Great news! This looks like quite an ambitious project and plan. So is it just an application at this point?
I am curious about the various developments I've heard about around 36th St and other developments along Pine. I wonder what the master plan is for the community. Would it be better to focus on certain corridors to get some momentum or is spreading it out better to prevent gentrification and escalating rent? There are some neighborhoods in the area that are just not owner-friendly and are full of red flags that scare away potential home owners and look to remain so, even with all the new projects. It seems like the ideal neighborhoods to focus on would be from Gilcrease Museum Road to Peoria, from Apache to downtown (Or East Marshall so that you focus on the Booker T Washington School District zone).
Some of those areas are already really nice (Gilcrease Hills, Reservoir Hill) and most the other neighborhoods by there have patches that are up and coming, while most other homes have great potential and are worth saving.
In the project specifically, they plan to eventually demolishing 271 units of housing. I know it's not the best place for community living, but it is pretty nice and you could argue some of the nicest and best maintained housing in that vicinity right now. I know they're trying to show how mixed income housing and better environment will improve lives of all involved, but can't they do that without destroying perfectly fine homes? There's plenty of empty lots around there and the new developments around it will improve the original too. It is such a massive waste.
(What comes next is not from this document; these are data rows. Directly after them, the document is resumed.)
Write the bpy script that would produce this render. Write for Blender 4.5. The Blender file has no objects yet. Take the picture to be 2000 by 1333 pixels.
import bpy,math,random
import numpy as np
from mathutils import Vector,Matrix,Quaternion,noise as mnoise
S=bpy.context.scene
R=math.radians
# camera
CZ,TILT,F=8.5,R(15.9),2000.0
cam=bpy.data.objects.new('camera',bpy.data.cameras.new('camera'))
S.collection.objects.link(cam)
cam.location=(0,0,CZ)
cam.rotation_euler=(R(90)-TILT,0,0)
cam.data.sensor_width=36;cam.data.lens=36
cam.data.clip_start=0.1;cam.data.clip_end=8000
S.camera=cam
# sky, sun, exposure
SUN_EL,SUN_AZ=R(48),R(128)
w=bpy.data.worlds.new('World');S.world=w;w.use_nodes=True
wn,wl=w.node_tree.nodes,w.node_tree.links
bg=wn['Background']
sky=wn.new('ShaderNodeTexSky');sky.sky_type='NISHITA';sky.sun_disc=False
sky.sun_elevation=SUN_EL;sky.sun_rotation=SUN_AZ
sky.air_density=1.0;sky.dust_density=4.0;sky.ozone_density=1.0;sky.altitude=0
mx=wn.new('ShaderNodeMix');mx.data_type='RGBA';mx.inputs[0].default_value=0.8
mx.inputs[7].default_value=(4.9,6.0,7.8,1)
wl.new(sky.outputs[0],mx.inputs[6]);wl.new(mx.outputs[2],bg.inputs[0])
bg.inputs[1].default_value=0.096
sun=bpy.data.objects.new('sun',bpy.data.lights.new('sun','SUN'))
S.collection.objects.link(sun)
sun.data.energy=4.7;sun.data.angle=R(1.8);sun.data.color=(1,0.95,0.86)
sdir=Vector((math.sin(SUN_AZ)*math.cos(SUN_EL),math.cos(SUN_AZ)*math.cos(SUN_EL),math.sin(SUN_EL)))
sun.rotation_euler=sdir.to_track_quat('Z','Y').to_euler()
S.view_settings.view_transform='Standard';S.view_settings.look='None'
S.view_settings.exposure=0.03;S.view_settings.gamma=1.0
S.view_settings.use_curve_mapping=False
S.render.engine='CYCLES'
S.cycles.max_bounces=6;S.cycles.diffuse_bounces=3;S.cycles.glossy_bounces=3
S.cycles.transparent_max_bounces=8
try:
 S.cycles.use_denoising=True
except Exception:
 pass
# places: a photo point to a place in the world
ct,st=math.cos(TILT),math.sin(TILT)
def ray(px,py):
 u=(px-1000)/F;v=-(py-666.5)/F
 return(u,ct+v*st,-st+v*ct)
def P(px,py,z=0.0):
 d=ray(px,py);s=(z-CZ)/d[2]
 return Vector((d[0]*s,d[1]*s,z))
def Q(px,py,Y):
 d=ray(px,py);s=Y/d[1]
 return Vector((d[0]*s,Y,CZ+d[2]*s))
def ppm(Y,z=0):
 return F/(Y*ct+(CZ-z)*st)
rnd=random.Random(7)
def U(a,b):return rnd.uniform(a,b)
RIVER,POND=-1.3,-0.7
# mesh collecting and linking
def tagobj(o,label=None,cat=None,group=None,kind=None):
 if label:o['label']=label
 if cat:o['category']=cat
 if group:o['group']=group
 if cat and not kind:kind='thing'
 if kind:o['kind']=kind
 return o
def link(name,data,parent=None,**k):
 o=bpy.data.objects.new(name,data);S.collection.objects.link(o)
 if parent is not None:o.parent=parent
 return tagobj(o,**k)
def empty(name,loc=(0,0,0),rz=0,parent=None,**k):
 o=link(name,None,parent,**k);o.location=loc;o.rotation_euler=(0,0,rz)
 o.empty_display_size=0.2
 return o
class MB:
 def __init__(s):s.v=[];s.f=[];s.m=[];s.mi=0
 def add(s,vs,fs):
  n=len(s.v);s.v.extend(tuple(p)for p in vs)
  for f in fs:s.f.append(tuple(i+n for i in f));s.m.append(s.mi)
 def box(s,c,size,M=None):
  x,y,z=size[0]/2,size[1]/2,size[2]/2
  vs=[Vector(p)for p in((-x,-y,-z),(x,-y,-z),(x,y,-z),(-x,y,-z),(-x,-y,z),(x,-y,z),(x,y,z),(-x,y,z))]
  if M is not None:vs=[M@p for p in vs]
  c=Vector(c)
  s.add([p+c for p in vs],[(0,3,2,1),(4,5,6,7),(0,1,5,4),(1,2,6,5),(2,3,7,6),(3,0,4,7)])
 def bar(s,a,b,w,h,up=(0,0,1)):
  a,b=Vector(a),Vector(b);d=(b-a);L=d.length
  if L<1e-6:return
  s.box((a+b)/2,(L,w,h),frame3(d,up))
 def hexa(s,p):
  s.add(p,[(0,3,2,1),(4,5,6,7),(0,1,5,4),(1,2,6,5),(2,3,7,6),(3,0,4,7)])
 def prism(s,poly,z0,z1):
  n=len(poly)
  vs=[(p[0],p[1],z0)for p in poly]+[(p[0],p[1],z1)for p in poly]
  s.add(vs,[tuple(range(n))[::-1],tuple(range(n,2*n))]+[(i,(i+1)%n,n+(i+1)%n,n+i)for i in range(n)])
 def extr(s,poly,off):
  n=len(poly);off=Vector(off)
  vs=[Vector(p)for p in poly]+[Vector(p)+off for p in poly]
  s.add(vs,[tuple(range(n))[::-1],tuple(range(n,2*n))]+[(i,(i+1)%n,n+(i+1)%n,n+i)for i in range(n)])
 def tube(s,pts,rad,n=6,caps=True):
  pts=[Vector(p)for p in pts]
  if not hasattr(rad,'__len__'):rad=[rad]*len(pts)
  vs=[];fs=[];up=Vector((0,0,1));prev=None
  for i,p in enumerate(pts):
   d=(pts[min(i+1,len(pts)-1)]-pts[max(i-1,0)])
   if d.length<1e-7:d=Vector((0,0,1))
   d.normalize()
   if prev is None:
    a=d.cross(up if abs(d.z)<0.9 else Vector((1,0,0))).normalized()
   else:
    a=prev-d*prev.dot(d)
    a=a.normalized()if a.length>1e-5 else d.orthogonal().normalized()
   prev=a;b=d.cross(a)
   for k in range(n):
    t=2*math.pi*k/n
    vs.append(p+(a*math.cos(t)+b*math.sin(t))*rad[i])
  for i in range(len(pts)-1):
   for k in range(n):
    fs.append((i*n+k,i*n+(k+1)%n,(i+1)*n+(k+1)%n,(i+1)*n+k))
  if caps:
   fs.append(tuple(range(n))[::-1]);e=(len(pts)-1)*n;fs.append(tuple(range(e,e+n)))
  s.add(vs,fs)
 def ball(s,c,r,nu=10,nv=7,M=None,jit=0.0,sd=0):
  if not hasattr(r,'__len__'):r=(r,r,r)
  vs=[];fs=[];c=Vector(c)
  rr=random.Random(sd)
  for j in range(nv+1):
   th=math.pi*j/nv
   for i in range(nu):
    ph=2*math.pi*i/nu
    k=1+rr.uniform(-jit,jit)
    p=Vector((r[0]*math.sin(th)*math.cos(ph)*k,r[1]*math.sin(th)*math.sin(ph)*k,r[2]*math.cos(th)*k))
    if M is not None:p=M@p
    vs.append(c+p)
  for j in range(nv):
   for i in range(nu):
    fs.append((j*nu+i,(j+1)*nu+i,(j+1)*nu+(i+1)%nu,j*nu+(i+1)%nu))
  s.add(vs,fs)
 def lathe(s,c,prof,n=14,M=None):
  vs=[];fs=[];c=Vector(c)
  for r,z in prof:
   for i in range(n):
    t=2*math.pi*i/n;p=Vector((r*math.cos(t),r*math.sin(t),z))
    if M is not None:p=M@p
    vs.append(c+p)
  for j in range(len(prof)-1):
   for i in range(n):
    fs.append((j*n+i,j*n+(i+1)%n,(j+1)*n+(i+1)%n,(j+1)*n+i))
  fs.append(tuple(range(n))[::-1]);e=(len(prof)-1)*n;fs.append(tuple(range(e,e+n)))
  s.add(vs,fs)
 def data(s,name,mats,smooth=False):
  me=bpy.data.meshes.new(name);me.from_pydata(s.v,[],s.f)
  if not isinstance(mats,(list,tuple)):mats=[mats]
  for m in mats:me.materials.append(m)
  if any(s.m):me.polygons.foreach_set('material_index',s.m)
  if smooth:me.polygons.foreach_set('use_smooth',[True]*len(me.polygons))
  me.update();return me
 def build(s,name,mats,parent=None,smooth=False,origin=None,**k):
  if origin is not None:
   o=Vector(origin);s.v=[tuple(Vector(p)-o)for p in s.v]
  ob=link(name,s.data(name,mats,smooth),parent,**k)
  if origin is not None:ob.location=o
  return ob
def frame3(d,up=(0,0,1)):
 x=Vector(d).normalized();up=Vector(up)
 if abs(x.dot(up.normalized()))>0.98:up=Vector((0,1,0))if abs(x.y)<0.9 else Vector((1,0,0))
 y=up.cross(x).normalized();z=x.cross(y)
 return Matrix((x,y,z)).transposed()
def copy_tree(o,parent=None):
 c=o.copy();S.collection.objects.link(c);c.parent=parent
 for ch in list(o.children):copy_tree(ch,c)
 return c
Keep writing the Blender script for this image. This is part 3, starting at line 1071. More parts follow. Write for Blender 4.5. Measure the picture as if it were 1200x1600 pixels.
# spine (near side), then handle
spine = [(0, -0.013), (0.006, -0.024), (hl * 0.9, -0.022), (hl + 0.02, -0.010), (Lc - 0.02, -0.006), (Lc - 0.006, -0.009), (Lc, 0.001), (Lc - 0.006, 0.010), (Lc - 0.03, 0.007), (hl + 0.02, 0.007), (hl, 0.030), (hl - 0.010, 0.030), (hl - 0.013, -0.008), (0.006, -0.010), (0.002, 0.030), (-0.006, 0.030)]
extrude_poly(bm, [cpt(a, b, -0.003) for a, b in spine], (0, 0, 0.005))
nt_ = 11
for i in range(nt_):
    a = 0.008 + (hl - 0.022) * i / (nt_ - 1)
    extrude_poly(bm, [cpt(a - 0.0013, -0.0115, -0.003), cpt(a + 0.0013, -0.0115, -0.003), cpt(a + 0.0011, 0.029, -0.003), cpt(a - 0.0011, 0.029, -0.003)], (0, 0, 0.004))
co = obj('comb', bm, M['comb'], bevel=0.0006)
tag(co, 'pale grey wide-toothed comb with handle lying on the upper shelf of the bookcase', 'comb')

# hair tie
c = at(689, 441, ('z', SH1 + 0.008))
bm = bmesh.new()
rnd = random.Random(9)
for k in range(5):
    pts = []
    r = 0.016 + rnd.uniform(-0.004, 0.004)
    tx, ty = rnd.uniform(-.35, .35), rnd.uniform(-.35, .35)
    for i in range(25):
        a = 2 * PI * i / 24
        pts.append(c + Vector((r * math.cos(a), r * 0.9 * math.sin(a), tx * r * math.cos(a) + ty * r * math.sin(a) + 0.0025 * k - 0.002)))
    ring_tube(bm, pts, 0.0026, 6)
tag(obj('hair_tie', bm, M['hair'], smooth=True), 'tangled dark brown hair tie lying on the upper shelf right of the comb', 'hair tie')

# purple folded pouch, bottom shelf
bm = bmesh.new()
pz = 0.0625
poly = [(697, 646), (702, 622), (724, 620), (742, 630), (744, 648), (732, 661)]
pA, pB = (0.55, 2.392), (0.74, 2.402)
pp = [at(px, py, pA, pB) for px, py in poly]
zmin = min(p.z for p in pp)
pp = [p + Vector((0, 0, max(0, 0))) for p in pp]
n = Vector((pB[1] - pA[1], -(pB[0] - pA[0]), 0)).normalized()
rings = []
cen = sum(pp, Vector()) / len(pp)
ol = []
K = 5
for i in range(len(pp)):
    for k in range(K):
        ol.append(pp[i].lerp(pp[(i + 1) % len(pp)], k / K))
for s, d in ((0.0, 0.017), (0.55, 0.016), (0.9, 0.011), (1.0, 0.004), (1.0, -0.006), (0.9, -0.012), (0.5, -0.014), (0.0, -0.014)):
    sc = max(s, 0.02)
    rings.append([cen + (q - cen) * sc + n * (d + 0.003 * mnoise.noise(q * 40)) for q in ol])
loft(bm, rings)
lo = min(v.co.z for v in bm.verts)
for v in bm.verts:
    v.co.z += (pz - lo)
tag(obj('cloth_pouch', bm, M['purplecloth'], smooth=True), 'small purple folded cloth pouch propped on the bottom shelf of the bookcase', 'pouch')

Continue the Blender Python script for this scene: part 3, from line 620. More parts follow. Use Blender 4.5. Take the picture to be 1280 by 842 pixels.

It would be so much better if they could keep those 271 units of housing plus add the 462 new units of housing planned. That would add homes for around 700 more people. What is our obsession with demolishing perfectly adequate buildings?
This area is already as suburban as it gets, completely surrounded by parking lots and admin style buildings. Maybe the new developments will create sort of a mini town there. I just wonder if destroying so many high density residential buildings will be a net gain long term. There's only so much government funding for housing so no reason to waste existing stock, especially when so much of it was built recently. I'd be all for 462 new units surrounding the existing housing and just remodel facades as needed to improve the look (An exterior designer could make those look awesome for far less than cost of demolish/rebuild).